Philosophies and Limitations

Now that you’ve gotten a feel for the Django Template Language (DTL), it’s probably time to explain the basic design philosophy behind the DTL. First and foremost, the limitations to the DTL are intentional.

Django was developed in the high volume, ever-changing environment of an online newsroom. The original creators of Django had a very definite set of philosophies in creating the DTL. These philosophies remain core to Django today. They are:

  • Separate logic from presentation – A template system is a tool that controls presentation and presentation-related logic – and that’s it. The template system shouldn’t support functionality that goes beyond this basic goal.
  • Discourage redundancy – The majority of dynamic web sites use some sort of common site-wide design – a common header, footer, navigation bar, etc. The Django template system should make it easy to store those elements in a single place, eliminating duplicate code. This is the philosophy behind template inheritance.
  • Be decoupled from HTML – The template system shouldn’t be designed so that it only outputs HTML. It should be equally good at generating other text-based formats, or just plain text.
  • XML should not be used for template languages – Using an XML engine to parse templates introduces a whole new world of human error in editing templates – and incurs an unacceptable level of overhead in template processing.
  • Assume designer competence – The template system shouldn’t be designed so that templates necessarily are displayed nicely in WYSIWYG editors such as Dreamweaver. That is too severe of a limitation and wouldn’t allow the syntax to be as nice as it is. Django expects template authors are comfortable editing HTML directly.
  • Treat whitespace obviously – The template system shouldn’t do magic things with whitespace. If a template includes whitespace, the system should treat the whitespace as it treats text – just display it. Any whitespace that’s not in a template tag should be displayed.
  • Don’t invent a programming language – The template system intentionally doesn’t allow the following – assignment to variables and advanced logic. The goal is not to invent a programming language. The goal is to offer just enough programming-esque functionality, such as branching and looping, that is essential for making presentation-related decisions. The Django template system recognizes that templates are most often written by designers, not programmers, and therefore should not assume Python knowledge.
  • Safety and security – The template system, out of the box, should forbid the inclusion of malicious code – such as commands that delete database records. This is another reason why the template system doesn’t allow arbitrary execution of Python code.
  • Extensibility – The template system should recognize that advanced template authors may want to extend its technology. This is the philosophy behind custom template tags and filters.
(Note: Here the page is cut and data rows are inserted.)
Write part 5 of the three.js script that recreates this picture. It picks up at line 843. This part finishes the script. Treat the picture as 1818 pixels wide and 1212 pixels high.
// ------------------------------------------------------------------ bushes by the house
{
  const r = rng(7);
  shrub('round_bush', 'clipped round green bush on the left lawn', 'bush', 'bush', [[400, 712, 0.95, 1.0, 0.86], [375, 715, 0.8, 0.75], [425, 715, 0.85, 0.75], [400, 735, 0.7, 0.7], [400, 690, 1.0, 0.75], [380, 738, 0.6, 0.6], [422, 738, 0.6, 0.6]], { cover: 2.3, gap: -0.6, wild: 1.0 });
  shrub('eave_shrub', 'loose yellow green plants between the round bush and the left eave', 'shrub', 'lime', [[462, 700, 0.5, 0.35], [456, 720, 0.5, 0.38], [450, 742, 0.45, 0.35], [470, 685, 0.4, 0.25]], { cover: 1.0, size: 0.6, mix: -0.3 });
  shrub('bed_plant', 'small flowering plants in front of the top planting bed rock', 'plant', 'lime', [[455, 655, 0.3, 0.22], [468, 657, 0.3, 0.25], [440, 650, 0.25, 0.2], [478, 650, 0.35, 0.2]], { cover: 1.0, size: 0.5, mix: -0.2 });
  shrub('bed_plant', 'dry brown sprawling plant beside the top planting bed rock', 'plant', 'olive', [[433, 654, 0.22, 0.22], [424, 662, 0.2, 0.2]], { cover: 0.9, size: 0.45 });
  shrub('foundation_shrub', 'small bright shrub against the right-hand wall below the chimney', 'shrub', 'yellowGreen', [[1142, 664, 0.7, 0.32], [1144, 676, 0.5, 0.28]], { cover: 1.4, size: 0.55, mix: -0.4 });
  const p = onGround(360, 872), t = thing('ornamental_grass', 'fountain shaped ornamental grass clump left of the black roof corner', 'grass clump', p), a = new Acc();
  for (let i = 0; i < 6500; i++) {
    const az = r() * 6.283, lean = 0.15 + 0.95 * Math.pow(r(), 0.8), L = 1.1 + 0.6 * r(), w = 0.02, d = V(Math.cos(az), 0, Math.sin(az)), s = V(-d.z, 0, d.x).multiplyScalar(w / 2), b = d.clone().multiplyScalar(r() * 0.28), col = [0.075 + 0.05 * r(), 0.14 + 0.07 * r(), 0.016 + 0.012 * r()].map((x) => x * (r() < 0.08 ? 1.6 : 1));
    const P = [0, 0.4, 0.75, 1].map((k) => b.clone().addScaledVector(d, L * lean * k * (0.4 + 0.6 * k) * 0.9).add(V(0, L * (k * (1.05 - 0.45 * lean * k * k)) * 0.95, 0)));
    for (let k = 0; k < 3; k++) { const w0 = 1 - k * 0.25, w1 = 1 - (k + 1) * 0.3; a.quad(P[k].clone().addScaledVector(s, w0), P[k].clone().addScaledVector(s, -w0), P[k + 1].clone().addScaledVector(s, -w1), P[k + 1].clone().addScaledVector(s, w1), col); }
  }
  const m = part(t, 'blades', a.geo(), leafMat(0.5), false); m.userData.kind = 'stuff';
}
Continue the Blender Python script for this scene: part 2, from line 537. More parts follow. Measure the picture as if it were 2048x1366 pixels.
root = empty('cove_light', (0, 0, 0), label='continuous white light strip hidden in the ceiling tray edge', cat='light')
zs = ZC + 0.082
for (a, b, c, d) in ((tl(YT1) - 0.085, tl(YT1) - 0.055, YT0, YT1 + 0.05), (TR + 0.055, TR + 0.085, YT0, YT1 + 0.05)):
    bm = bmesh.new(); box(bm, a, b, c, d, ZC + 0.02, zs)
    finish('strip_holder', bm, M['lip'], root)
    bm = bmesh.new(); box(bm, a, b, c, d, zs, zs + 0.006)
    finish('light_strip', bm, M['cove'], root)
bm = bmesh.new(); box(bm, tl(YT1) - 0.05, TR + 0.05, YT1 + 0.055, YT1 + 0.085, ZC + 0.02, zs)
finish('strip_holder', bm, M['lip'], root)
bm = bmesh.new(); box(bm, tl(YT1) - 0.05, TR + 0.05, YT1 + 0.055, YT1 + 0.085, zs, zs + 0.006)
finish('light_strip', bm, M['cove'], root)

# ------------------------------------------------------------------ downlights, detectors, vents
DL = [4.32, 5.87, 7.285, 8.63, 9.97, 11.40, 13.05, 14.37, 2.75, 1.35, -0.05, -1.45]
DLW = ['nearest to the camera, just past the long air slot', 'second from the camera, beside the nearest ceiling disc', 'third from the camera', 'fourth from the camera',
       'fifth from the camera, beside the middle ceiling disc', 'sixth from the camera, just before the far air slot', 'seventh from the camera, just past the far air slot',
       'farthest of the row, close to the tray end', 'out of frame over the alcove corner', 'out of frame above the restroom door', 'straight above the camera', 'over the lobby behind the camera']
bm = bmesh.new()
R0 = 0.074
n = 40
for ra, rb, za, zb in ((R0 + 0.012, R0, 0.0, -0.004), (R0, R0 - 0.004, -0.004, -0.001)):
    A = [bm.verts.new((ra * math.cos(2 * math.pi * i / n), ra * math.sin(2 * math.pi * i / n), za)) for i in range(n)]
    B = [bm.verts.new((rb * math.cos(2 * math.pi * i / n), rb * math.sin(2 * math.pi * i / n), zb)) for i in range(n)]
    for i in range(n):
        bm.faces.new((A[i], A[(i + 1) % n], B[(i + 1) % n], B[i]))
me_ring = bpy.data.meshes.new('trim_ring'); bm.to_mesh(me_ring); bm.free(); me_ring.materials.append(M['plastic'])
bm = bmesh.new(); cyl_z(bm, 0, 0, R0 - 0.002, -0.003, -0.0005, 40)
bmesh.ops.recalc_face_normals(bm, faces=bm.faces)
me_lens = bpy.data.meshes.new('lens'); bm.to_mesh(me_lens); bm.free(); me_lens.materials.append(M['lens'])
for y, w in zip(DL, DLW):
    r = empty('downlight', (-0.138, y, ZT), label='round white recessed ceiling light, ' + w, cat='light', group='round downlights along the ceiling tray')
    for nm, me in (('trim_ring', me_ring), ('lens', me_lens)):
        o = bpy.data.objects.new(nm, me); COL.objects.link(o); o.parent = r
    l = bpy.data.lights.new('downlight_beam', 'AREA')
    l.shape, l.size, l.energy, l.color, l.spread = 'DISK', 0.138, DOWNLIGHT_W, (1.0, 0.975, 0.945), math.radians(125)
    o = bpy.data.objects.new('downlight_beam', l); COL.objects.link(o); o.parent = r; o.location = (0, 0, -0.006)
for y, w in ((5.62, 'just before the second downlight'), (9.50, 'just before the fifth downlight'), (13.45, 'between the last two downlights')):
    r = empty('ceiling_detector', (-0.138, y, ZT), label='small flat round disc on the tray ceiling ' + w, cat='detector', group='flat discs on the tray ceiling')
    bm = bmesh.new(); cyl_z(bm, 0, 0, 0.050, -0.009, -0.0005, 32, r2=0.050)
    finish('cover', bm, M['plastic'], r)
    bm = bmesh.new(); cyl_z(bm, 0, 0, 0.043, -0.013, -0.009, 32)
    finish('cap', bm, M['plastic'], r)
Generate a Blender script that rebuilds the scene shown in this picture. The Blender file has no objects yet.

DTL Philosophy – Concluding Thoughts

Having worked with many different templating systems myself over the years, I whole-heartedly endorse this approach – the DTL and the way it has been designed is one of the major pluses of the Django framework.

When the pressure is on to Get Stuff Done, and you have both designers and programmers trying to communicate and get all the of the last minute tasks done, Django just gets out of the way and lets each team concentrate on what they are good at.

Once you have found this out for yourself through real-life practice, you will find out very quickly why Django really is the “framework for perfectionists with deadlines”.

More than any other component of web applications, template syntax is highly subjective, and programmers’ opinions vary wildly. The fact that Python alone has dozens, if not hundreds, of open source template-language implementations supports this point. Each was likely created because its developer deemed all existing template languages inadequate.

With all this in mind, Django is flexible – it does not require you to use the DTL. All of the most recent versions of Django, including Django 1.11, ship with the popular Jinja2 template engine as well as the DTL to provide developers with options.

Because Django is intended to be a full-stack web framework that provides all the pieces necessary for web developers to be productive, most times it’s more convenient to use the DTL, but it’s not a strict requirement in any sense.